Às portas da localidade algarvia, a ideia é que na Gruta do Vale Telheiro seja criado o primeiro local de “Investigação Ecológica de Longo Prazo” (LTER) numa gruta da Europa Ocidental, anunciou a autarquia. Organismos ali presentes são importantes para a qualidade da água na região.
O principal objetivo do novo projeto Barrocal-Cave será “a conservação, monitorização e restauro ecológico deste hotspot da biodiversidade cavernícola de classe mundial”, explica uma nota de imprensa da Câmara Municipal de Loulé, que é proprietária do terreno onde se encontra a gruta do Vale Telheiro. De acordo com o protocolo agora assinado para os próximos três anos, os trabalhos ficam entregues a uma equipa de investigadores liderada pela Faculdade de Ciências da Universidade de Lisboa, com a ambição de ali também ser criado o primeiro local de “Investigação Ecológica de Longo Prazo” (LTER) numa gruta da Europa Ocidental.
Em cima da mesa, está também a elaboração de uma proposta de enquadramento jurídico para a proteção deste espaço subterrâneo e das espécies que ali se encontram. “Debaixo desta terra temos das espécies mais ameaçadas, mais raras e mais desprotegidas do nosso planeta.

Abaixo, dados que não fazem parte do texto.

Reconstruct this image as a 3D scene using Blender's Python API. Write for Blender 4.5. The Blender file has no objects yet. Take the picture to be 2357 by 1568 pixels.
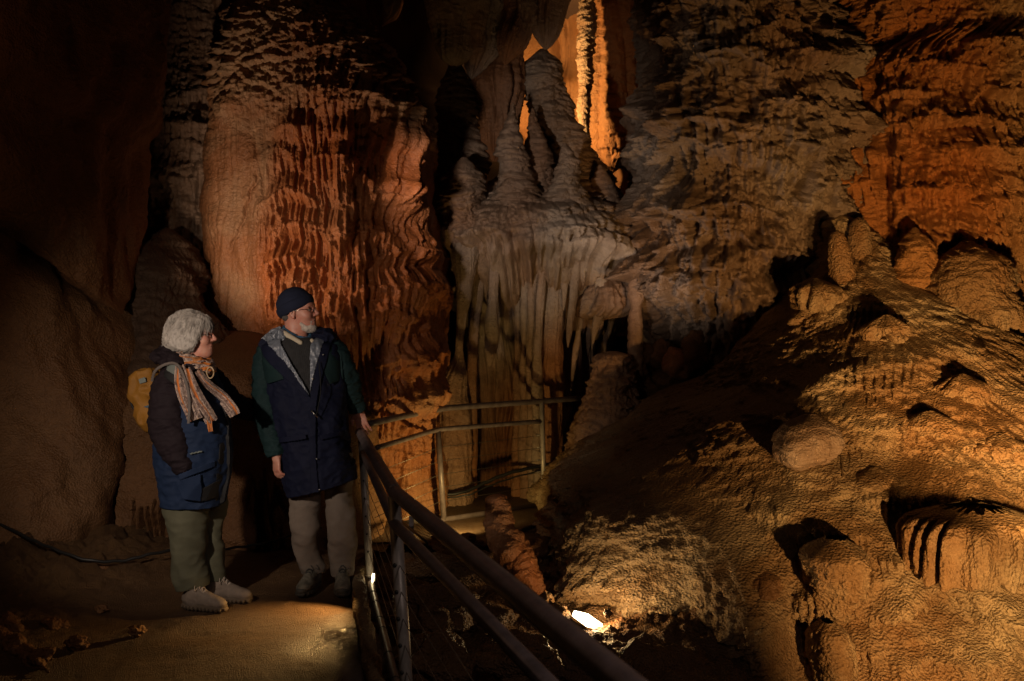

Estes animais que vivem debaixo dos nossos pés no concelho de Loulé têm uma distribuição geográfica extraordinariamente reduzida, vivem apenas aqui e são, por si só, um património único”, sublinha Ana Sofia Reboleira, investigadora que vai coordenar o projeto. “Estes animais estão completamente negligenciados em termos de políticas de conservação e são esquecidos em agendas climáticas e outro tipo de eventos.”
Garantir a qualidade da água
A cientista portuguesa sublinha também o lado mais pragmático da importância dos pequenos seres que vivem nesta e noutras grutas. “São estes organismos que garantem a qualidade da água, um fator bastante limitante no território do Algarve”, afirma.
Entre as espécies-bandeira do novo projeto está por exemplo o pseudo-escorpião-gigante-do-algarve, um aracnídeo considerado “uma das 100 espécies mais espetaculares do nosso planeta” e um fóssil vivo, pois já vivia neste território antes dos continentes se separarem – há 170 milhões de anos, quando ali habitava a salamandra gigante Metopossaurus algarvensisis.
Ana Sofia Reboleira nota que o pseudo-escorpião é um dos mais de 20 espécies já identificadas nesta gruta. Muitas delas, ao alimentarem-se das matérias orgânicas depositadas nos lençóis freáticos – incluindo as que têm origem em atividades humanas – tornam-se fundamentais para a “purificação das reservas de água que temos debaixo de terra”, explica a investigadora e docente da Faculdade de Ciências da Universidade de Lisboa.
Em 2016, a Science reconheceu esta gruta como hotspot de biodiversidade subterrânea a nível mundial, uma classificação que implica a existência de mais de 20 espécies cavernícolas. Este é considerado “um dos raros sítios a nível mundial” nesta situação, já que neste momento estão registadas aqui perto de 25 espécies, aponta a autarquia de Loulé.
A urbanização, a poluição e a deterioração desta área de influência à volta da cavidade são hoje as grandes ameaças ao funcionamento dos ecossistemas e à biodiversidade da gruta do Vale do Telheiro. O novo projeto pretende dar resposta a esses problemas, ao estudar e monitorizar a biodiversidade no local, avaliar as necessidades de restauro ecológico e implementar figuras de proteção “para que estes ecossistemas possam continuar a funcionar como devem”.
Criação de nova área protegida em estudo
Desta forma, a parceria entre a Câmara Municipal de Loulé e a equipa de investigadores prevê também a criação de uma proposta de enquadramento jurídico para a proteção do habitat e das espécies mais relevantes.
A importância desta gruta subterrânea vem reforçar também a candidatura do aspirante Geoparque Algarvensis a Geoparque Mundial da UNESCO, sublinha a autarquia, que nota que a esquipa desta candidatura está incluída no projeto.
Além da Câmara Municipal de Loulé, do cE3c-Centro de Ecologia, Evolução e Alterações Ambientais e da Faculdade de Ciências da Universidade de Lisboa, à qual aquele está ligado, o projeto conta ainda com o apoio da Universidade do Algarve e do Centro de Ciência Viva da região, onde está prevista uma exposição final com os resultados deste trabalho.
O projeto é financiado pela 2ª edição do Prémio Belmiro de Azevedo, da Fundação para a Ciência e Tecnologia, em cerca de 164 mil euros.